Just when the Hatford brothers were expecting three boys to move into the house across the river, where their best friends, the Bensons, used to live, the Malloys arrive instead. Wally and his brothers decide to make Caroline and her sisters so miserable that they'll want to go back to Ohio, but they haven't counted on the ingenuity of the girls.

From dead fish to dead bodies, floating cakes to floating heads, the pranks and tricks continue—first by the boys, then the girls—until someone is taken prisoner! Will the Malloys leave West Virginia? Will the Bensons come back? Trust the four Hatford boys and the three Malloy girls to do anything to get one up on each other in this fun-filled war of the wits.

Readers will cheer for their favorites in this lively story of two feuding families written by Newbery Medal winner Phyllis Reynolds Naylor.

Watch for the continuing chronicles of the Hatfords and the Malloys in The Girls Get Even.

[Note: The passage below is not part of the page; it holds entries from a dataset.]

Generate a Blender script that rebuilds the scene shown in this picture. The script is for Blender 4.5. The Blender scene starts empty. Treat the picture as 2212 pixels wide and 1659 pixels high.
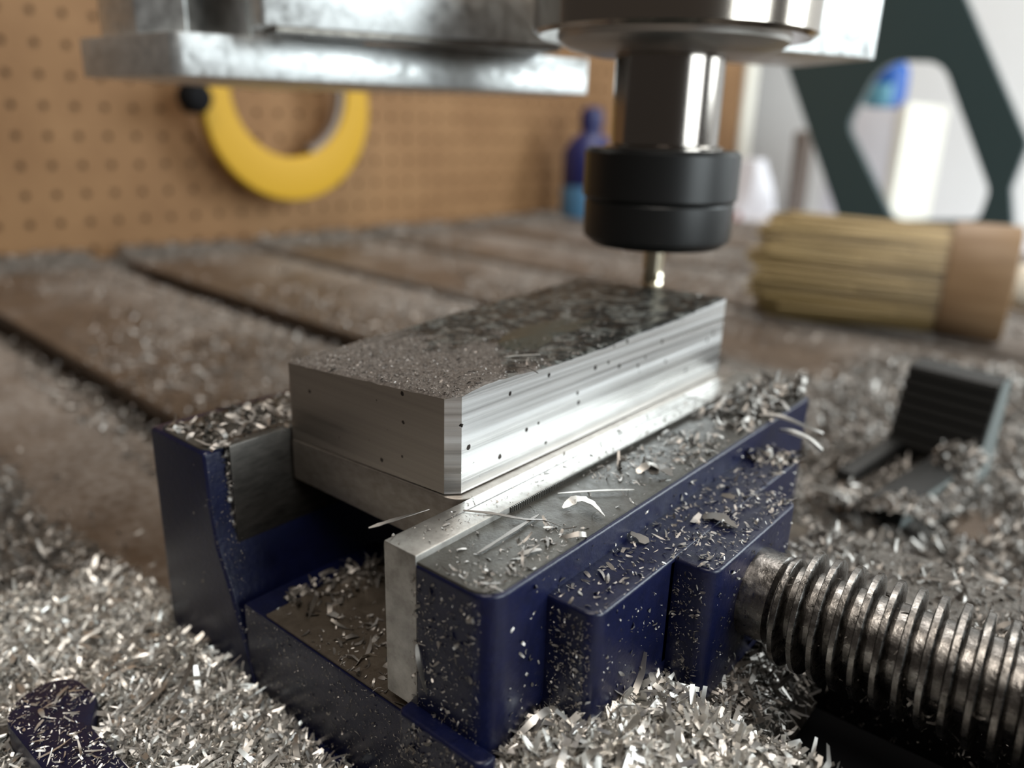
import bpy, bmesh, math, random
import numpy as np
from mathutils import Vector, Matrix
random.seed(7); rng = np.random.default_rng(11)
S = 0.001                                   # every coordinate below is in millimetres
scene = bpy.context.scene
col = scene.collection

# ------------------------------------------------------------------ camera, world, lights, exposure
cam_d = bpy.data.cameras.new('camera'); cam = bpy.data.objects.new('camera', cam_d); col.objects.link(cam)
right = Vector((0.76654952, 0.64156293, 0.02826378)); down = Vector((0.22190035, -0.22331554, -0.94915247)); fwd = Vector((-0.60262929, 0.73384411, -0.31354546))
m = Matrix((right, -down, -fwd)).transposed().to_4x4(); m.translation = Vector((94.3, -98.1, 67.5)) * S
cam.matrix_world = m
cam_d.sensor_width = 36.0; cam_d.lens = 1705.0 / 2212 * 36
cam_d.clip_start = 0.01; cam_d.clip_end = 20
cam_d.dof.use_dof = True; cam_d.dof.focus_distance = 0.145; cam_d.dof.aperture_fstop = 8.8
scene.camera = cam
scene.view_settings.view_transform = 'Standard'; scene.view_settings.look = 'None'; scene.view_settings.gamma = 1
scene.view_settings.use_curve_mapping = False
scene.view_settings.exposure = 0.0
scene.cycles.use_denoising = True; scene.cycles.max_bounces = 7; scene.cycles.caustics_reflective = False; scene.cycles.sample_clamp_indirect = 4

world = bpy.data.worlds.new('world'); scene.world = world; world.use_nodes = True
world.node_tree.nodes['Background'].inputs[0].default_value = (0.17, 0.15, 0.135, 1)
world.node_tree.nodes['Background'].inputs[1].default_value = 0.40

def area(name, loc, target, sx, sy, power, color):
    d = bpy.data.lights.new(name, 'AREA'); d.shape = 'RECTANGLE'; d.size = sx; d.size_y = sy; d.energy = power; d.color = color
    o = bpy.data.objects.new(name, d); col.objects.link(o); o.location = loc
    o.rotation_euler = (Vector(target) - Vector(loc)).to_track_quat('-Z', 'Y').to_euler(); return o
area('window_light', (1.15, 1.35, 0.62), (0, 0.1, 0.0), 0.85, 1.0, 31, (0.88, 0.97, 1.0))
area('side_window_light', (1.5, 0.06, 0.40), (-0.1, 0.1, 0.05), 0.8, 0.8, 25, (0.88, 0.97, 1.0))
area('ceiling_lamp', (0.28, -0.40, 1.35), (0, 0.05, 0), 0.5, 1.0, 12.5, (1.0, 0.93, 0.84))
area('back_wall_fill_lamp', (-0.25, 1.0, 1.5), (-0.25, 1.25, 0), 0.6, 1.0, 15, (1.0, 0.97, 0.92))  # added fill to brighten the back wall, no fixture seen there

# ------------------------------------------------------------------ material helper
def mat(name, color=(.5, .5, .5), metal=0.0, rough=0.5, **k):
    M = bpy.data.materials.new(name); M.use_nodes = True
    nt = M.node_tree; b = nt.nodes['Principled BSDF']
    b.inputs['Base Color'].default_value = (*color, 1); b.inputs['Metallic'].default_value = metal; b.inputs['Roughness'].default_value = rough
    for kk, v in k.items(): b.inputs[kk.replace('_', ' ')].default_value = v
    return M
class N:
    def __init__(s, M): s.nt = M.node_tree; s.b = s.nt.nodes['Principled BSDF']
    def new(s, t, **k):
        n = s.nt.nodes.new(t)
        for a, v in k.items():
            if a.startswith('i_'): n.inputs[a[2:].replace('_', ' ')].default_value = v
            else: setattr(n, a, v)
        return n
    def link(s, a, b): s.nt.links.new(a, b)
    def coord(s, scale=(1, 1, 1)):
        t = s.new('ShaderNodeTexCoord'); mp = s.new('ShaderNodeMapping'); mp.inputs['Scale'].default_value = scale
        s.link(t.outputs['Object'], mp.inputs[0]); return mp.outputs[0]
    def noise(s, co, scale, detail=4, rough=.55, dist=0):
        n = s.new('ShaderNodeTexNoise'); n.inputs['Scale'].default_value = scale; n.inputs['Detail'].default_value = detail
        n.inputs['Roughness'].default_value = rough; n.inputs['Distortion'].default_value = dist; s.link(co, n.inputs['Vector']); return n.outputs['Fac']
    def voro(s, co, scale, feature='F1'):
        n = s.new('ShaderNodeTexVoronoi'); n.feature = feature; n.inputs['Scale'].default_value = scale; s.link(co, n.inputs['Vector']); return n
    def ramp(s, fac, stops):
        r = s.new('ShaderNodeValToRGB'); e = r.color_ramp.elements
        while len(e) < len(stops): e.new(.5)
        for el, (p, c) in zip(e, stops):
            el.position = p; el.color = (*c, 1) if not isinstance(c, (int, float)) else (c, c, c, 1)
        s.link(fac, r.inputs[0]); return r.outputs[0]
    def mix(s, fac, a, b, mode='MIX'):
        n = s.new('ShaderNodeMix'); n.data_type = 'RGBA'; n.blend_type = mode
        for v, i in ((fac, 0), (a, 6), (b, 7)):
            if isinstance(v, (int, float)): n.inputs[i].default_value = v
            elif isinstance(v, tuple): n.inputs[i].default_value = (*v, 1)
            else: s.link(v, n.inputs[i])
        return n.outputs[2]
    def math(s, op, a, b=0.0):
        n = s.new('ShaderNodeMath'); n.operation = op
        for v, i in ((a, 0), (b, 1)):
            if isinstance(v, (int, float)): n.inputs[i].default_value = v
            else: s.link(v, n.inputs[i])
        return n.outputs[0]
    def bump(s, h, strength=.3, dist=.0005, prev=None):
        n = s.new('ShaderNodeBump'); n.inputs['Strength'].default_value = strength; n.inputs['Distance'].default_value = dist
        s.link(h, n.inputs['Height'])
        if prev: s.link(prev, n.inputs['Normal'])
        s.link(n.outputs[0], s.b.inputs['Normal']); return n.outputs[0]
    def col(s, c): s.link(c, s.b.inputs['Base Color'])
    def rough(s, c): s.link(c, s.b.inputs['Roughness'])

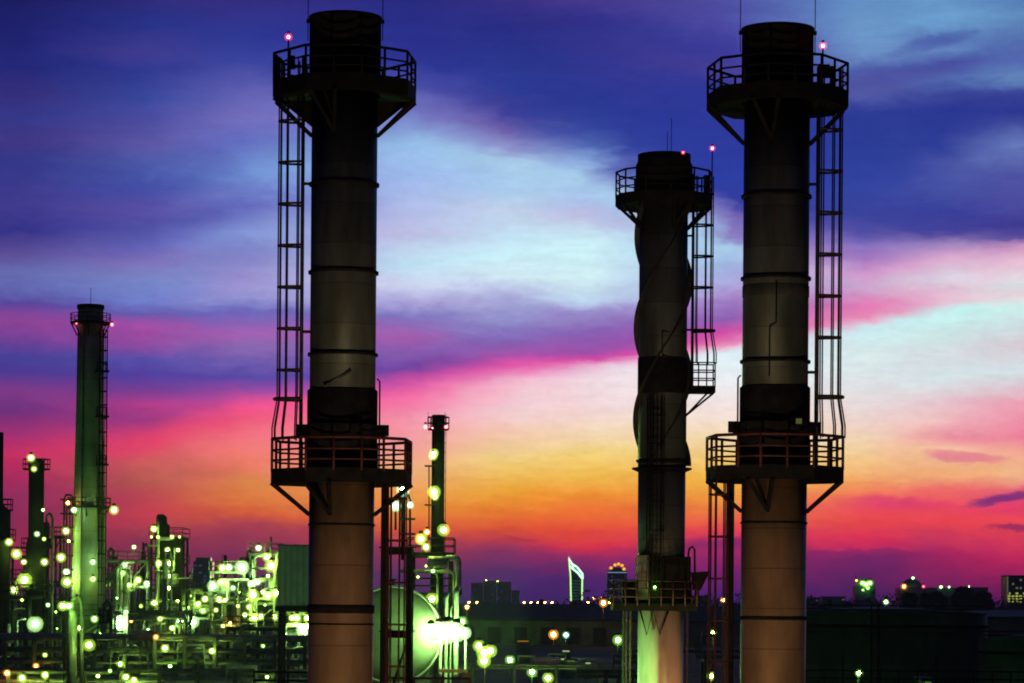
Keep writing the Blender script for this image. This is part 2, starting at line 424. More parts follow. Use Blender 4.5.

  • Published: 8 January 2002
  • ISBN: 9780440418412
  • Imprint: RHUS Children's Books
  • Format: Paperback
  • Pages: 144
  • RRP: $19.99

About the author

Phyllis Reynolds Naylor

Newbery Medalist Phyllis Reynolds Naylor grew up in Anderson, Indiana, and Joliet, Illinois. She loved to make up stories and write little books when she was growing up, and sold her first story when she was 16 for $4.67.

Naylor worked as a teacher and an editor before she began to write full-time in 1960. She sold her first book for children in 1965.

Phyllis Reynolds Naylor lives in Gaithersburg, Maryland with her husband, Rex who is a speech pathologist. They have two grown sons and four grandchildren.

“I think I wanted to be a writer because my parents read aloud to us every night until we were about 15 years old. They read Grimm’s fairy tales, the Bible storybook, all of Mark Twain’s books, Alice in Wonderland, The Wind in the Willows—and I think I probably felt that if listening to stories was so much fun, writing them would be even better. And it is. I love being involved in the characters and plot and just the whole mess of writing, it’s such a wonderful mess to me.

“I would like readers to develop more tolerance for people who are different, for ideas that are different, to come to realize that sometimes there isn’t just one right way to do something. People see different possibilities in a situation, and the solutions they come up with may be very different.”